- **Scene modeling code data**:
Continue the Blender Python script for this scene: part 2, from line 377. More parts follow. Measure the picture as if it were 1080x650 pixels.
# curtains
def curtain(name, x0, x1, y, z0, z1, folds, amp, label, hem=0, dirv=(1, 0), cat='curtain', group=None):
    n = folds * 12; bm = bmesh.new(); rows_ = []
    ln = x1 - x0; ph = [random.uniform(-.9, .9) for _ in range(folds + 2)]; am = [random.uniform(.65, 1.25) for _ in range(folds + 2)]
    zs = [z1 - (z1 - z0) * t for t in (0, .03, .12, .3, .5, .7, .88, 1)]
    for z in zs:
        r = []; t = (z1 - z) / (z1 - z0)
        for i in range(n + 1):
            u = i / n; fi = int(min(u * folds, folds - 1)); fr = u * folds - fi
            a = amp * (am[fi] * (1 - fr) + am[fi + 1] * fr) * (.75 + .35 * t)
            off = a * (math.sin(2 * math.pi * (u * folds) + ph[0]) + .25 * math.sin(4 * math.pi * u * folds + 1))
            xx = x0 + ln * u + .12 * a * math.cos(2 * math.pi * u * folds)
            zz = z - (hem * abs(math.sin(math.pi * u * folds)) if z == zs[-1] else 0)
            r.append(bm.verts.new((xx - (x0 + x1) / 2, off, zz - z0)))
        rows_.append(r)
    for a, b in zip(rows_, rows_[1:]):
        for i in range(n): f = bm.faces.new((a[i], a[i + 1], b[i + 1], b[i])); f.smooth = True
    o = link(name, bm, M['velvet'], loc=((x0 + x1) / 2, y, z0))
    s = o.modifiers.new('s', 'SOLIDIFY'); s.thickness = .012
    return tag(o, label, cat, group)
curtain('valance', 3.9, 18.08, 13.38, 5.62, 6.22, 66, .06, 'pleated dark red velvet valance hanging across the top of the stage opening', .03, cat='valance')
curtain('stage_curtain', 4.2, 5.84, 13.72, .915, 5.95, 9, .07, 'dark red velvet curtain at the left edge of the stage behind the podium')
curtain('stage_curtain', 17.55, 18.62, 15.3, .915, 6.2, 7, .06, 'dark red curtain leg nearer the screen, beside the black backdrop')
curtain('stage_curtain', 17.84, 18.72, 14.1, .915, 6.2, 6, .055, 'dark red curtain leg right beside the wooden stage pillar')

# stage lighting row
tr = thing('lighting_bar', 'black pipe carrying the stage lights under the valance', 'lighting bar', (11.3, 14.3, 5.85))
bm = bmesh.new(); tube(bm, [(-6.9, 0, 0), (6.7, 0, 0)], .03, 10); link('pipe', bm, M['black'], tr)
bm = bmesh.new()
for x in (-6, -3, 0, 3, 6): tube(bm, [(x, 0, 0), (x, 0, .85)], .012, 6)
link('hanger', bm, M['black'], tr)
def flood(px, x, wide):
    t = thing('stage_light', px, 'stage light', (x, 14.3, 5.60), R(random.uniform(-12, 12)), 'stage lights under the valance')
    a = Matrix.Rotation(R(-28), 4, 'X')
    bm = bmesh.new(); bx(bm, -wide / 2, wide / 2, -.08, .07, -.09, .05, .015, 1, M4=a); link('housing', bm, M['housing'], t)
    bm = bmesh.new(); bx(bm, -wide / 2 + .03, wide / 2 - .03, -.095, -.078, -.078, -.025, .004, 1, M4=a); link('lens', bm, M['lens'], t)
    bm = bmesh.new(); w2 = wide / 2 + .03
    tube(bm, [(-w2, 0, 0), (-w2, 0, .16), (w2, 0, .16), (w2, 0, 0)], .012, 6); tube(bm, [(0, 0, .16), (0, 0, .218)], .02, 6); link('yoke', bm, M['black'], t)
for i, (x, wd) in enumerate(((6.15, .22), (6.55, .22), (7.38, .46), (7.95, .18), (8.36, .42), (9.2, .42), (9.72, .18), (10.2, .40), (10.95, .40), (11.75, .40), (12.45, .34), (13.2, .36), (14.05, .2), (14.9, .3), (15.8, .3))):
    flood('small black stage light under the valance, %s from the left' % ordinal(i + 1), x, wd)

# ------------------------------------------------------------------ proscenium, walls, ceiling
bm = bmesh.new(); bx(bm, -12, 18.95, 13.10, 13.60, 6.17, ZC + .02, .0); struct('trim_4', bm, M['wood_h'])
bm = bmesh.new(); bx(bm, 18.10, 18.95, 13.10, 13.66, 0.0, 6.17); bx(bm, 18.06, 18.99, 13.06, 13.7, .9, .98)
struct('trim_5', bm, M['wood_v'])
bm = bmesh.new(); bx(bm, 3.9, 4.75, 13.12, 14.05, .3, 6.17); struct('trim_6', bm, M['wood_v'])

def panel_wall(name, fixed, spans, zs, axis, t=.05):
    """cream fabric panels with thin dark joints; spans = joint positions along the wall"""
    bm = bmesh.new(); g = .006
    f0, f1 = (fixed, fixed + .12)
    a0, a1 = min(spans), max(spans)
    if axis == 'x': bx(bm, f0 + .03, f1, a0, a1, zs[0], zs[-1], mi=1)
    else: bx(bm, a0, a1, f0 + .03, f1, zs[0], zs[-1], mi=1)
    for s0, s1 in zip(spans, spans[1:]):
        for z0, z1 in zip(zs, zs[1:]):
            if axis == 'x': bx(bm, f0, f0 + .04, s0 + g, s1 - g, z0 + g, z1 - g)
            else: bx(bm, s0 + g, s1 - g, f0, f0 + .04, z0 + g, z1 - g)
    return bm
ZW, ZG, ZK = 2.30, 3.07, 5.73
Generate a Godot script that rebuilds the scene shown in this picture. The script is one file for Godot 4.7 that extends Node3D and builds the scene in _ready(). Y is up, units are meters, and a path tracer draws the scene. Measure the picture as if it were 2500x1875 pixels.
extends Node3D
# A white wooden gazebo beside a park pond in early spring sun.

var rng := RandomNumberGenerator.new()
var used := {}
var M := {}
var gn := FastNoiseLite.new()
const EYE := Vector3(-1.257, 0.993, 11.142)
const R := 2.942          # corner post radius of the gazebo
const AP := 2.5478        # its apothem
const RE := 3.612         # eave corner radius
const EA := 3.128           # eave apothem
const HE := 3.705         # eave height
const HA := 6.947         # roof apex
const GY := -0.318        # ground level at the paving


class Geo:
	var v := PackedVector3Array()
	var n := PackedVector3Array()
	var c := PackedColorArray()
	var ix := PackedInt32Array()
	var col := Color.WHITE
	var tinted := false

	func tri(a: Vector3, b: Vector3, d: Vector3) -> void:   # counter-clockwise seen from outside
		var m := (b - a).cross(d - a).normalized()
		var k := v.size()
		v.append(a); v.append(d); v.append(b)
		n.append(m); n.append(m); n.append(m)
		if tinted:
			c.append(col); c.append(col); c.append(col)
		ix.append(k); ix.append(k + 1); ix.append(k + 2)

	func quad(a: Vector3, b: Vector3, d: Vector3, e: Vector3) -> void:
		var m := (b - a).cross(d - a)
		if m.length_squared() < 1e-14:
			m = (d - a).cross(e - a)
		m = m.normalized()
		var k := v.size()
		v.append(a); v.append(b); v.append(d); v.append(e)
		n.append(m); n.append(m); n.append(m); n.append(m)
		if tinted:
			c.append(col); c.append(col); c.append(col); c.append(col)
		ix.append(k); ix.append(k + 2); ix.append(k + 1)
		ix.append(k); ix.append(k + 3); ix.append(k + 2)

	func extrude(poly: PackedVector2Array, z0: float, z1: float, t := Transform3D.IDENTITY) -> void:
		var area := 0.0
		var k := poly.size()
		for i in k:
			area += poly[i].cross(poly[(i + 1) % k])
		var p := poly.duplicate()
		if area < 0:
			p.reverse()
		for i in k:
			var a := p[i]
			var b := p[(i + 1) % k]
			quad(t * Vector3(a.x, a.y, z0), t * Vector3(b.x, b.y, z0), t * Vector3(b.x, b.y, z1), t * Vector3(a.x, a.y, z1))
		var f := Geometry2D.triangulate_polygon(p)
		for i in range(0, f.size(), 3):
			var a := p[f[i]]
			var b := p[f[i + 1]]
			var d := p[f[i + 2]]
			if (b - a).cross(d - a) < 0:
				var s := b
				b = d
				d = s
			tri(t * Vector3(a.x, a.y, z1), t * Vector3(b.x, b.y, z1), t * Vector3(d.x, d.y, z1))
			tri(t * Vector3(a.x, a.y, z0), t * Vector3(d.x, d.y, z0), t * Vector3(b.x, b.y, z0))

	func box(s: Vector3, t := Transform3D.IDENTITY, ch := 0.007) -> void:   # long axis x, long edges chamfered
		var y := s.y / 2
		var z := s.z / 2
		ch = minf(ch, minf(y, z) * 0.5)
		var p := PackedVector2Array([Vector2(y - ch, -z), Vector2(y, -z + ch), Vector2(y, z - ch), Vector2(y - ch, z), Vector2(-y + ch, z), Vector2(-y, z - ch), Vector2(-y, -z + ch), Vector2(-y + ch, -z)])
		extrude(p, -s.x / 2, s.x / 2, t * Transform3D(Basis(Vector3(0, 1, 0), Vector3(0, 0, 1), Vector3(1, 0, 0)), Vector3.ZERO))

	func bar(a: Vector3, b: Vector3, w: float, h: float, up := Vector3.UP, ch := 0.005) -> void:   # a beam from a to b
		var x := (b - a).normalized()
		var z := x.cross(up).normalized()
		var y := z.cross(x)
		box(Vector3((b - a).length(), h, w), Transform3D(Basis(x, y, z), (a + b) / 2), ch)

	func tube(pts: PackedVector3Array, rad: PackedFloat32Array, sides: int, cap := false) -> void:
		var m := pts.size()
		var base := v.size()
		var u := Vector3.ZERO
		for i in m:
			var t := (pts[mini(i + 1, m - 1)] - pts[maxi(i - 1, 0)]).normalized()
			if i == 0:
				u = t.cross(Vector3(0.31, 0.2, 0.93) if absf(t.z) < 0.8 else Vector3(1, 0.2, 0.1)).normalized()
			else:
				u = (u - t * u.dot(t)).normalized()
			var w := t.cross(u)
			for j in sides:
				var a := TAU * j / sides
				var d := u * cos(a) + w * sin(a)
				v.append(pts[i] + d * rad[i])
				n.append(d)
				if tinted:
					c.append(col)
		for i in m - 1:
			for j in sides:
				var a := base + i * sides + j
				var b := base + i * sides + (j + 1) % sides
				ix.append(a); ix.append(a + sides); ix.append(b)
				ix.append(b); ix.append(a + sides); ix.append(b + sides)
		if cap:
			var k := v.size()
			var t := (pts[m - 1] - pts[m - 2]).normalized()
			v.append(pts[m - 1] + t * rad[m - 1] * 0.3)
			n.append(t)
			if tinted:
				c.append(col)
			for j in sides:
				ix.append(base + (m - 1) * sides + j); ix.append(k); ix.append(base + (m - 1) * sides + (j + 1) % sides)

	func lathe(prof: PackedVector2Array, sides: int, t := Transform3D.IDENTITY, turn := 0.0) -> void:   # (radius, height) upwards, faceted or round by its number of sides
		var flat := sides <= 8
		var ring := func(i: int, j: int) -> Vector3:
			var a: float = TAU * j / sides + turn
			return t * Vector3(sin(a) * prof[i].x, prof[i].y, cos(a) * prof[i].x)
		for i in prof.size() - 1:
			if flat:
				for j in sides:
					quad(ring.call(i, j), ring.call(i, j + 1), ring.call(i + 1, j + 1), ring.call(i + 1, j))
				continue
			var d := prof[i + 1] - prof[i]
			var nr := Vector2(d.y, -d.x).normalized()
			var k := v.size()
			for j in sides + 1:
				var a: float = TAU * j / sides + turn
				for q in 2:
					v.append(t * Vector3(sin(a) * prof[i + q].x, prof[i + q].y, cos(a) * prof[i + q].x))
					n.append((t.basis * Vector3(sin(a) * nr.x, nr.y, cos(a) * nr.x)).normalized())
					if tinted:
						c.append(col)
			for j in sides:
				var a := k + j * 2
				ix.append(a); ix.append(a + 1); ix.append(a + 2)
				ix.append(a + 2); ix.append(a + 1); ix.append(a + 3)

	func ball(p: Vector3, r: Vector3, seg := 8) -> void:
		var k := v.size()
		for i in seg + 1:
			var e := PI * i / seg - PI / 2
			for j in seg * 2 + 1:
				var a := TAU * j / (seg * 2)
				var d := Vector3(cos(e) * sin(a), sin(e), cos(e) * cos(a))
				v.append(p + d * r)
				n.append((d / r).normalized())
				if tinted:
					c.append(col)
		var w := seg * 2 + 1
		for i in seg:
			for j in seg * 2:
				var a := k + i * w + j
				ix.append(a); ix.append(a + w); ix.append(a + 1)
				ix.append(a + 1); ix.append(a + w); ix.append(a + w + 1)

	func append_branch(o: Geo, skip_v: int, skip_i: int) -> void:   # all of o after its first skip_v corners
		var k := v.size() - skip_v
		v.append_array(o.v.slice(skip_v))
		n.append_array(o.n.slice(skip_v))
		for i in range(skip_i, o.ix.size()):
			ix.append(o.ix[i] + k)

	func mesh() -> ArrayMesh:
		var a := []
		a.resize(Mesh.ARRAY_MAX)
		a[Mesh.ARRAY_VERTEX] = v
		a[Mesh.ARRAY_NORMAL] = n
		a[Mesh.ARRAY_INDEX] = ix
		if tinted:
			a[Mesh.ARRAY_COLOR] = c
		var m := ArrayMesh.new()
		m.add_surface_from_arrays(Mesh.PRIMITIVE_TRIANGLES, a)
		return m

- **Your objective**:
Only the lines from the one with "Generate a Godot" to the one with "ix.append(k); ix.append(k + 3);" are wanted; extract them exactly, both ends included.

- **Answer**:
Generate a Godot script that rebuilds the scene shown in this picture. The script is one file for Godot 4.7 that extends Node3D and builds the scene in _ready(). Y is up, units are meters, and a path tracer draws the scene. Measure the picture as if it were 2500x1875 pixels.
extends Node3D
# A white wooden gazebo beside a park pond in early spring sun.

var rng := RandomNumberGenerator.new()
var used := {}
var M := {}
var gn := FastNoiseLite.new()
const EYE := Vector3(-1.257, 0.993, 11.142)
const R := 2.942          # corner post radius of the gazebo
const AP := 2.5478        # its apothem
const RE := 3.612         # eave corner radius
const EA := 3.128           # eave apothem
const HE := 3.705         # eave height
const HA := 6.947         # roof apex
const GY := -0.318        # ground level at the paving


class Geo:
	var v := PackedVector3Array()
	var n := PackedVector3Array()
	var c := PackedColorArray()
	var ix := PackedInt32Array()
	var col := Color.WHITE
	var tinted := false

	func tri(a: Vector3, b: Vector3, d: Vector3) -> void:   # counter-clockwise seen from outside
		var m := (b - a).cross(d - a).normalized()
		var k := v.size()
		v.append(a); v.append(d); v.append(b)
		n.append(m); n.append(m); n.append(m)
		if tinted:
			c.append(col); c.append(col); c.append(col)
		ix.append(k); ix.append(k + 1); ix.append(k + 2)

	func quad(a: Vector3, b: Vector3, d: Vector3, e: Vector3) -> void:
		var m := (b - a).cross(d - a)
		if m.length_squared() < 1e-14:
			m = (d - a).cross(e - a)
		m = m.normalized()
		var k := v.size()
		v.append(a); v.append(b); v.append(d); v.append(e)
		n.append(m); n.append(m); n.append(m); n.append(m)
		if tinted:
			c.append(col); c.append(col); c.append(col); c.append(col)
		ix.append(k); ix.append(k + 2); ix.append(k + 1)
		ix.append(k); ix.append(k + 3); ix.append(k + 2)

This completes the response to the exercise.